これはコミュニケーションでも同じ事で、表現はどあれ、本質的に伝えたいと思っていることを見抜く、感じる事が重要で、それに対して、どう対応するのか、どう表現することができる人が”賢い人”であり、”地頭の良い人”だと思う。

《その後の少林寺拳法

その後離れてしまってここ20年どうなったか知らなかったが、今年になってスポーツ報知でこんな記事が出ていた。時代は変わったと実感した。

少林寺拳法のトップが40年ぶり交代…宗由貴代表から次男の昂馬氏へ師家継承

宗由貴代表は、少林寺拳法創始者である開祖・宗道臣(どうしん)氏の長女で、1980年5月に父・道臣氏が69歳で急死したことを受け、22歳で師家を継承。

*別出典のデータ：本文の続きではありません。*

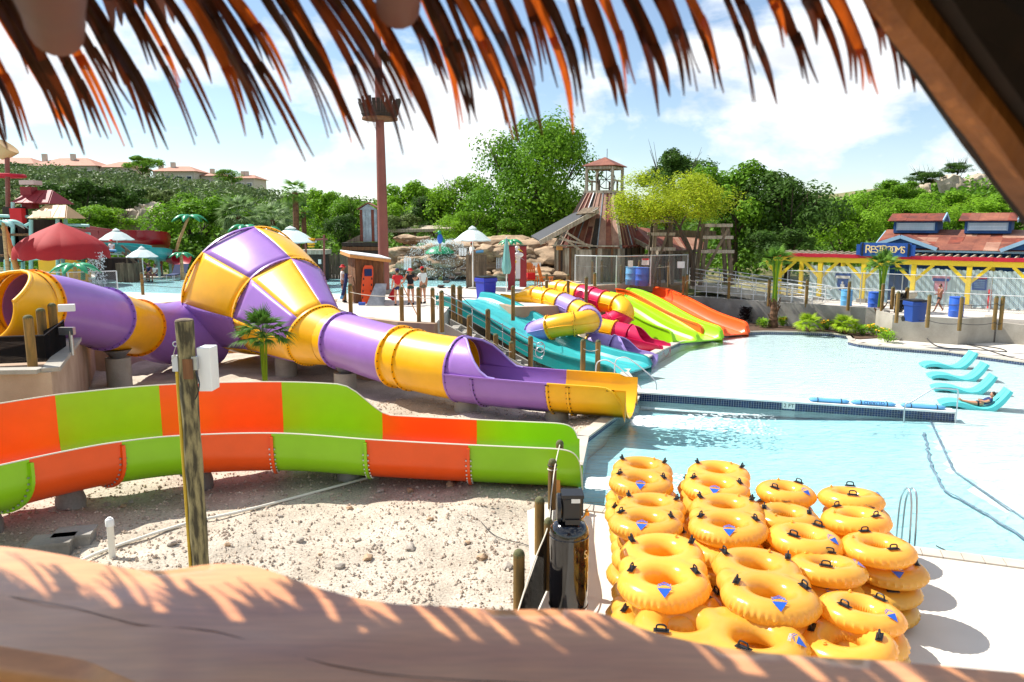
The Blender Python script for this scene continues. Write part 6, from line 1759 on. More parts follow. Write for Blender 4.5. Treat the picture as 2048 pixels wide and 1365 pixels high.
# play tower at the far left
pt = thing('play_tower', 'far left water play tower with maroon and tan roofed huts on aqua posts', 'play structure', (-32, 52, ZD))
def P2(u, v, Y=52): return D(u, v, Y)
def post2(u, v0, v1, Y=52, r_=.13, m=M_tealpost, name='post'):
    a_ = P2(u, v0, Y); b_ = P2(u, v1, Y); MB().tube([a_, b_], r_, 10).build(name, m, pt, smooth=50)
for u, v0, v1, Y in ((26, 405, 560, 52), (46, 410, 560, 54), (62, 440, 565, 51), (82, 440, 560, 53), (115, 438, 560, 51.5), (131, 438, 470, 53), (12, 520, 590, 50), (86, 505, 560, 50), (116, 505, 570, 49.5)):
    post2(u, v0, v1, Y)
for u0, v0, u1, v1, Y in ((0, 432, 60, 434, 52), (20, 520, 118, 516, 50), (50, 452, 62, 446, 51), (132, 450, 178, 452, 52), (60, 470, 180, 468, 53)):
    MB().tube([P2(u0, v0, Y), P2(u1, v1, Y)], .1, 8).build('cross_pipe', M_tealpost, pt, smooth=50)
def gable(u0, u1, v_e, v_r, Y, dep, mat, gmat, skew=14, name='hut_roof'):
    """gabled roof seen from the front-left; ridge runs across the view"""
    a_ = D(u0, v_e, Y); b_ = D(u1, v_e, Y); zr = D(u0, v_r, Y).z
    ra = V(a_.x + .55, Y + dep / 2, zr); rb_ = V(b_.x - .55, Y + dep / 2, zr); c_ = V(a_.x, Y + dep, a_.z); d_ = V(b_.x, Y + dep, b_.z)
    n_ = max(3, int((b_ - a_).length / .4))
    for k in range(n_):
        q0, q1 = k / n_, (k + 1) / n_ - .012
        MB().slab([a_.lerp(b_, q0), a_.lerp(b_, q1), ra.lerp(rb_, q1), ra.lerp(rb_, q0)], .04 + .015 * (k % 2), (0, -.5, 1)).flat('roof_strip', mat, pt)
    MB().slab([d_, c_, ra, rb_], .04, (0, .5, 1)).flat(name, mat, pt)
    MB().slab([b_, d_, rb_], .05, (1, 0, 0)).flat('gable_end', gmat, pt); MB().slab([c_, a_, ra], .05, (-1, 0, 0)).flat('gable_end', gmat, pt)
M_maroonroof = material('maroon_boards', rgb(146, 34, 40), rgb(112, 22, 30), rough=.6, scale=2)
M_tanroof = material('tan_ribbed_roof', rgb(214, 172, 122), rgb(190, 146, 98), rough=.6, scale=2)
gable(20, 97, 407, 380, 52, 3.0, M_maroonroof, M_maroonroof); gable(55, 131, 437, 411, 51, 2.4, M_tanroof, M_tanroof)
a_ = D(45, 396, 53); MB().box(a_ + V(.3, .3, 0), (.75, .75, 1.5)).flat('cupola', M_maroonroof, pt)
MB().box(D(56, 367, 53) + V(0, .3, .05), (1.0, 1.0, .3)).flat('cupola_roof', material('pale_maroon', rgb(206, 178, 168), rough=.6), pt)
sgn = MB().slab([D(66, 434, 50.4), D(102, 434, 50.4), D(102, 423, 50.75), D(66, 423, 50.75)], .05, (0, -1, .3)).flat('sign_board', material('tan_sign', rgb(200, 168, 128), rough=.6), pt)
MB().box(D(34, 458, 53), (1.6, .3, 3.0)).flat('netting_panel', M_darkwood, pt)
MB().box(D(10, 490, 53), (2.2, .3, 2.4)).flat('netting_panel', M_darkwood, pt)
MB().box(D(90, 462, 53), (2.4, .3, 1.6)).flat('netting_panel', M_darkwood, pt)
for v in (470, 512): MB().box(D(60, v, 52) + V(0, 1, 0), (5.0, 2.4, .15)).flat('platform', M_brownwood, pt)
MB().box(D(36, 432, 51.8), (.8, .5, 1.0)).flat('red_panel', M_red, pt)
MB().box(D(130, 545, 50), (3.2, .4, 1.6)).flat('back_panel', M_yellow, pt)
MB().tube(bez([D(138, 505, 49), D(148, 512, 49), D(160, 520, 49), D(166, 505, 49), D(166, 560, 49)], 6), .14, 10).build('green_pipe', M_fakepalm, pt, smooth=60)
for u in (178, 198): MB().tube([D(u, 500, 49), D(u, 545, 49)], .1, 8).build('brown_post', M_polebrown, pt, smooth=50)
MB().tube([D(14, 300, 54), D(17, 450, 54)], .16, 10).build('mast', M_polebrown, pt, smooth=50)
MB().lathe([(.2, -.5), (.55, 0), (.75, .5), (.72, .55), (0, .5)], 18, D(8, 305, 54), M=Matrix.Rotation(R(40), 3, 'Y')).build('tipping_bucket', material('tan_bucket', rgb(206, 168, 116), rough=.6), pt, smooth=40)
MB().tube([V(D(10, 352, 54).x + 1.2 * math.cos(k * .314), 54 + 1.2 * math.sin(k * .314), D(10, 352, 54).z) for k in range(20)], .12, 8, closed=True).build('ring_rail', M_redtrim, pt, smooth=50)
tag(MB().tube([D(8, 455, 46) + (D(40, 560, 46) - D(8, 455, 46)) * (k / 24) for k in range(25)], [.16 + .025 * (k % 3 == 0) for k in range(25)], 10).build('bamboo_trunk', M_amber, smooth=40), 'leaning segmented bamboo trunk at the far left', 'trunk')
def far_flume(label, pts, r_, mat):
    P = bez([D(*p) for p in pts], 8); t_ = thing('far_slide', label, 'water slide', (P[0].x, P[0].y, ZD)); fr_ = frames(P); n_ = len(fr_)
    q = n_ // 3
    for k in range(3):
        i0, i1 = k * q, min(n_ - 1, (k + 1) * q); mb = MB(); sweep_flume(mb, fr_[i0:i1 + 1], lambda i: u_section(r_, r_ * 1.0, r_ * 1.0, rim=.08, th=.04)); mb.build('flume_segment', mat, t_, smooth=40)
    for k in (2, n_ // 2, n_ - 4):
        p = fr_[k][0]; MB().tube([(p.x, p.y, ZD), (p.x, p.y, p.z)], .1, 8).build('support', M_tealpost, t_)
    return t_
far_flume('long crimson flume behind the maroon canopy', [(150, 478, 60), (200, 486, 59), (260, 489, 58), (300, 490, 57.5), (312, 500, 59)], 1.05, M_crimson)
far_flume('teal flume curving behind the left lifeguard stand', [(190, 508, 55), (250, 510, 54.5), (300, 517, 54), (322, 522, 55.5)], .8, M_teal)
far_flume('crimson flume end right of the teal flume', [(318, 515, 58), (340, 524, 56.5), (366, 534, 55)], .7, M_crimson)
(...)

以来、武道団体としては異例の女性のトップとして、父の33年を超える40年にわたって、流派のない世界でひとつの統一組織を率いてきた。

 少林寺拳法グループは、金剛禅総本山少林寺、財団法人少林寺拳法連盟禅林学園少林寺拳法世界連合、SHORINJI KEMPO UNITYの5つの組織を有し、世界40か国にのべ180万人の拳士が登録している。少林寺拳法連盟は、日本体育協会日本武道協議会(柔道、剣道、弓道、相撲、空手道など10団体)に加盟している文科省公認の団体だ。